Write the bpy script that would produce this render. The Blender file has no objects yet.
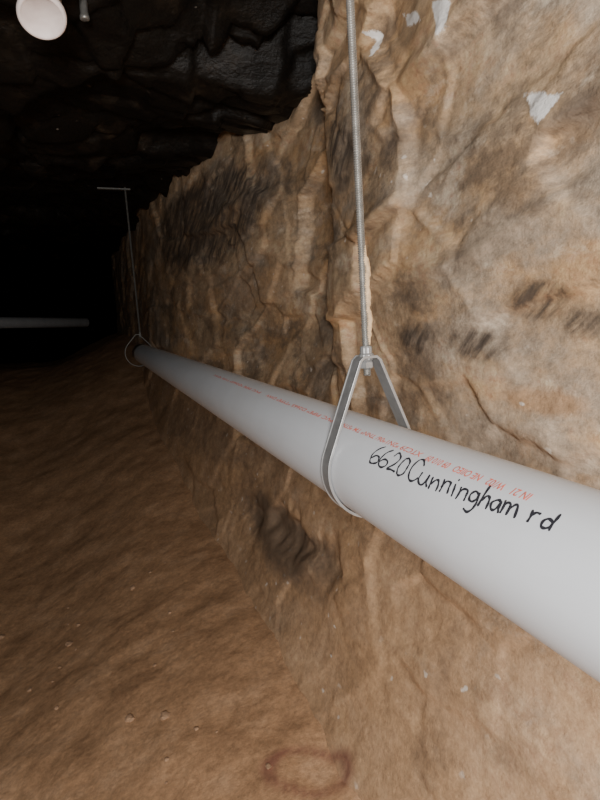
import bpy, math, random, bmesh
from mathutils import Vector, Matrix, noise
random.seed(4)
F=580.0; H=1.3
# ---------- camera solved from the pipe / rod directions ----------
dY=Vector((87-300,400-326,-F)).normalized()
p1=Vector((50,400,-F)); p2=Vector((66,50,-F))
down=p1.cross(p2).cross(dY).normalized()
if down.y>0: down=-down
aZ=-down
aX=dY.cross(aZ).normalized()
def ray(px,py):
    c=Vector((px-300,400-py,-F))
    return Vector((aX.dot(c),dY.dot(c),aZ.dot(c)))
R=0.0572
def ang(px,py):
    r=ray(px,py); return math.atan2(r.z,r.x)
a1=ang(600,490); a2=ang(600,683)
Dp=R/math.sin((a1-a2)/2); am=(a1+a2)/2
CX=Dp*math.cos(am); CZ=Dp*math.sin(am)
r=ray(366,350); HY=r.y/r.x*CX
scene=bpy.context.scene
cam=bpy.data.objects.new("camera",bpy.data.cameras.new("camera"))
scene.collection.objects.link(cam)
cam.matrix_world=Matrix((aX,dY,aZ)).to_4x4()
cam.data.sensor_fit='VERTICAL'; cam.data.sensor_height=36; cam.data.lens=F/800*36
cam.data.clip_start=0.01
scene.camera=cam

def link(o): scene.collection.objects.link(o); return o
def mkobj(name,verts,faces,mat=None,smooth=False,parent=None,loc=(0,0,0)):
    me=bpy.data.meshes.new(name); me.from_pydata([tuple(v) for v in verts],[],faces); me.update()
    if smooth: me.polygons.foreach_set("use_smooth",[True]*len(me.polygons))
    o=bpy.data.objects.new(name,me); link(o); o.location=loc
    if mat: me.materials.append(mat)
    if parent: o.parent=parent
    return o
def meta(o,label,cat,**k):
    o["label"]=label; o["category"]=cat
    for a,b in k.items(): o[a]=b
def sm(a,b,x):
    t=max(0,min(1,(x-a)/(b-a))); return t*t*(3-2*t)
def interp(tab,x):
    if x<=tab[0][0]: return tab[0][1]
    for (x0,y0),(x1,y1) in zip(tab,tab[1:]):
        if x<=x1: return y0+(y1-y0)*(x-x0)/(x1-x0)
    return tab[-1][1]

# ---------- materials ----------
class NT:
    def __init__(s,name):
        s.m=bpy.data.materials.new(name); s.m.use_nodes=True; s.t=s.m.node_tree
        s.b=s.t.nodes["Principled BSDF"]
    def n(s,typ,**k):
        x=s.t.nodes.new(typ)
        for a,b in k.items():
            if a in x.inputs: x.inputs[a].default_value=b
            else: setattr(x,a,b)
        return x
    def l(s,a,b): s.t.links.new(a,b)
    def noise(s,scale,detail=6,rough=.6,vec=None,dist=0):
        x=s.n("ShaderNodeTexNoise"); x.inputs["Scale"].default_value=scale; x.inputs["Detail"].default_value=detail
        x.inputs["Roughness"].default_value=rough; x.inputs["Distortion"].default_value=dist
        if vec: s.l(vec,x.inputs["Vector"])
        return x.outputs["Fac"]
    def ramp(s,fac,stops):
        x=s.n("ShaderNodeValToRGB"); e=x.color_ramp.elements
        while len(e)<len(stops): e.new(0.5)
        for i,(p,c) in enumerate(stops):
            e[i].position=p; e[i].color=(c if len(c)==4 else (*c,1)) if not isinstance(c,(int,float)) else (c,c,c,1)
        s.l(fac,x.inputs["Fac"]); return x.outputs["Color"]
    def mix(s,fac,a,b,mode='MIX'):
        x=s.n("ShaderNodeMix",data_type='RGBA',blend_type=mode)
        for i,v in ((0,fac),(6,a),(7,b)):
            if isinstance(v,(int,float)): x.inputs[i].default_value=v
            elif isinstance(v,tuple): x.inputs[i].default_value=(*v,1)
            else: s.l(v,x.inputs[i])
        return x.outputs[2]
    def math(s,op,a,b=0.0):
        x=s.n("ShaderNodeMath",operation=op)
        for i,v in enumerate((a,b)):
            if isinstance(v,(int,float)): x.inputs[i].default_value=v
            else: s.l(v,x.inputs[i])
        return x.outputs[0]
    def bump(s,h,strength,dist,prev=None):
        x=s.n("ShaderNodeBump"); x.inputs["Strength"].default_value=strength; x.inputs["Distance"].default_value=dist
        s.l(h,x.inputs["Height"])
        if prev: s.l(prev,x.inputs["Normal"])
        return x.outputs["Normal"]
    def coord(s,scale=None,loc=(0,0,0),rot=(0,0,0)):
        c=s.n("ShaderNodeTexCoord").outputs["Object"]
        if scale:
            if rot!=(0,0,0):
                m0=s.n("ShaderNodeMapping"); m0.inputs["Rotation"].default_value=rot; s.l(c,m0.inputs["Vector"]); c=m0.outputs[0]
            m=s.n("ShaderNodeMapping"); m.inputs["Scale"].default_value=scale; m.inputs["Location"].default_value=loc; s.l(c,m.inputs["Vector"]); return m.outputs[0]
        return c
    def warp(s,c,scale,amt):
        wd=s.n("ShaderNodeVectorMath",operation='ADD'); s.l(c,wd.inputs[0])
        nz=s.n("ShaderNodeTexNoise"); nz.inputs["Scale"].default_value=scale; nz.inputs["Detail"].default_value=5; s.l(c,nz.inputs["Vector"])
        sc=s.n("ShaderNodeVectorMath",operation='SCALE'); s.l(nz.outputs["Color"],sc.inputs[0]); sc.inputs[3].default_value=amt; s.l(sc.outputs[0],wd.inputs[1])
        return wd.outputs[0]

DIRT=[(0.3,(.34,.205,.115)),(0.5,(.50,.31,.175)),(0.72,(.63,.42,.26))]
def rock_mat():
    s=NT("sandstone_rock")
    c=s.coord((.8,.65,1)); cs=s.coord((.5,.48,1.15)); c2=s.coord((.6,.50,1.1),(4,7,2)); c3=s.coord((.6,.50,1.05),(9,1,5))
    n3=s.noise(55,7,.80,c)
    col=s.ramp(s.noise(6,9,.62,cs,.0),[(0.30,(.36,.26,.17)),(0.45,(.50,.355,.225)),(0.55,(.64,.455,.285)),(0.70,(.71,.55,.39))])
    col=s.mix(s.math('MULTIPLY',s.ramp(s.noise(3.6,9,.64,c2,.0),[(0.47,0.0),(0.59,1.0)]),.62),col,(.60,.365,.18))
    col=s.mix(s.math('MULTIPLY',s.ramp(s.noise(4.0,9,.64,c3,.0),[(0.49,0.0),(0.59,1.0)]),.72),col,(.39,.33,.27))
    col=s.mix(s.math('MULTIPLY',s.ramp(s.noise(6,10,.68,c3,.0),[(0.53,0.0),(0.61,1.0)]),.66),col,(.19,.145,.11))
    col=s.mix(s.math('MULTIPLY',s.ramp(s.noise(9,10,.70,c2,.0),[(0.56,0.0),(0.65,1.0)]),.50),col,(.80,.67,.52))
    col=s.mix(.9,col,s.ramp(n3,[(0.3,.28),(0.5,.5),(0.72,.73)]),'OVERLAY')
    at2=s.n("ShaderNodeAttribute",attribute_name="dirt")
    sp2=s.n("ShaderNodeSeparateColor"); s.l(at2.outputs["Color"],sp2.inputs[0])
    at=s.n("ShaderNodeAttribute",attribute_name="stain_shade")
    sp=s.n("ShaderNodeSeparateColor"); s.l(at.outputs["Color"],sp.inputs[0])
    edge=s.noise(13,8,.74,c)
    def soft(chn,k=1.5,lo=.3,hi=.65): return s.ramp(s.math('ADD',chn,s.math('MULTIPLY',s.math('SUBTRACT',edge,.5),k)),[(lo,0.0),(hi,1.0)])
    dirt=s.ramp(s.noise(6,10,.72,c),DIRT)
    dirt=s.mix(.7,dirt,s.ramp(n3,[(0.3,.28),(0.5,.5),(0.72,.73)]),'OVERLAY')
    dm=soft(sp2.outputs[0],1.6,.12,.6)
    col=s.mix(s.math('MULTIPLY',dm,.85),col,dirt)
    w=s.n("ShaderNodeTexVoronoi"); w.inputs["Scale"].default_value=24; s.l(s.warp(c,30,.04),w.inputs["Vector"])
    fl=s.ramp(w.outputs["Distance"],[(0.08,1.0),(0.15,0.0)])
    fl=s.math('MULTIPLY',fl,s.ramp(s.noise(5,3,.5,c),[(0.48,0.0),(0.58,1.0)]))
    col=s.mix(s.math('MULTIPLY',fl,.8),col,(.88,.81,.72))
    cd=s.coord((1,1.6,.22),(0,0,0),(math.radians(-50),0,0))
    stk=s.ramp(s.noise(26,5,.65,cd),[(0.34,0.2),(0.60,1.0)])
    hat=s.math('MULTIPLY',soft(sp.outputs[2],1.2,.10,.8),stk)
    col=s.mix(s.math('MULTIPLY',soft(sp.outputs[0],2.0,.20,1.0),.76),col,(.12,.09,.068))
    col=s.mix(s.math('MULTIPLY',hat,.92),col,(.075,.06,.05))
    edge2=s.noise(45,5,.7,s.coord((1,1,1)))
    chip=s.ramp(s.math('ADD',sp.outputs[1],s.math('MULTIPLY',s.math('SUBTRACT',edge2,.5),1.1)),[(0.42,0.0),(0.60,1.0)])
    col=s.mix(chip,col,(.97,.94,.90))
    col=s.mix(s.math('MULTIPLY',sp2.outputs[1],.85),col,(.18,.06,.05))
    s.l(col,s.b.inputs["Base Color"])
    s.b.inputs["Roughness"].default_value=.62; s.b.inputs["Specular IOR Level"].default_value=.32
    nb=s.bump(s.noise(8,10,.66,cs,.0),.40,.028)
    nb=s.bump(s.noise(70,6,.75,s.coord((1,1,1))),.55,.0035,nb)
    s.l(nb,s.b.inputs["Normal"]); return s.m
def dirt_mat():
    s=NT("packed_dirt"); c=s.coord((1,1,1))
    n3=s.noise(55,7,.80,c)
    col=s.ramp(s.noise(6,10,.72,c),[(p,(q[0]*.88,q[1]*.84,q[2]*.82)) for p,q in DIRT])
    col=s.mix(.8,col,s.ramp(n3,[(0.3,.28),(0.5,.5),(0.72,.74)]),'OVERLAY')
    at2=s.n("ShaderNodeAttribute",attribute_name="dirt")
    sp2=s.n("ShaderNodeSeparateColor"); s.l(at2.outputs["Color"],sp2.inputs[0])
    col=s.mix(s.math('MULTIPLY',sp2.outputs[1],.85),col,(.18,.06,.05))
    s.l(col,s.b.inputs["Base Color"]); s.b.inputs["Roughness"].default_value=.8; s.b.inputs["Specular IOR Level"].default_value=.2
    nb=s.bump(s.noise(20,8,.6,c),.28,.010); nb=s.bump(s.noise(90,5,.75,c),.55,.004,nb)
    s.l(nb,s.b.inputs["Normal"]); return s.m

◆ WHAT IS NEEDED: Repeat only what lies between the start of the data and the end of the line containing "scene.camera=cam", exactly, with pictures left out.

◆ ANSWER BELOW:
Write the bpy script that would produce this render. The Blender file has no objects yet.
import bpy, math, random, bmesh
from mathutils import Vector, Matrix, noise
random.seed(4)
F=580.0; H=1.3
# ---------- camera solved from the pipe / rod directions ----------
dY=Vector((87-300,400-326,-F)).normalized()
p1=Vector((50,400,-F)); p2=Vector((66,50,-F))
down=p1.cross(p2).cross(dY).normalized()
if down.y>0: down=-down
aZ=-down
aX=dY.cross(aZ).normalized()
def ray(px,py):
    c=Vector((px-300,400-py,-F))
    return Vector((aX.dot(c),dY.dot(c),aZ.dot(c)))
R=0.0572
def ang(px,py):
    r=ray(px,py); return math.atan2(r.z,r.x)
a1=ang(600,490); a2=ang(600,683)
Dp=R/math.sin((a1-a2)/2); am=(a1+a2)/2
CX=Dp*math.cos(am); CZ=Dp*math.sin(am)
r=ray(366,350); HY=r.y/r.x*CX
scene=bpy.context.scene
cam=bpy.data.objects.new("camera",bpy.data.cameras.new("camera"))
scene.collection.objects.link(cam)
cam.matrix_world=Matrix((aX,dY,aZ)).to_4x4()
cam.data.sensor_fit='VERTICAL'; cam.data.sensor_height=36; cam.data.lens=F/800*36
cam.data.clip_start=0.01
scene.camera=cam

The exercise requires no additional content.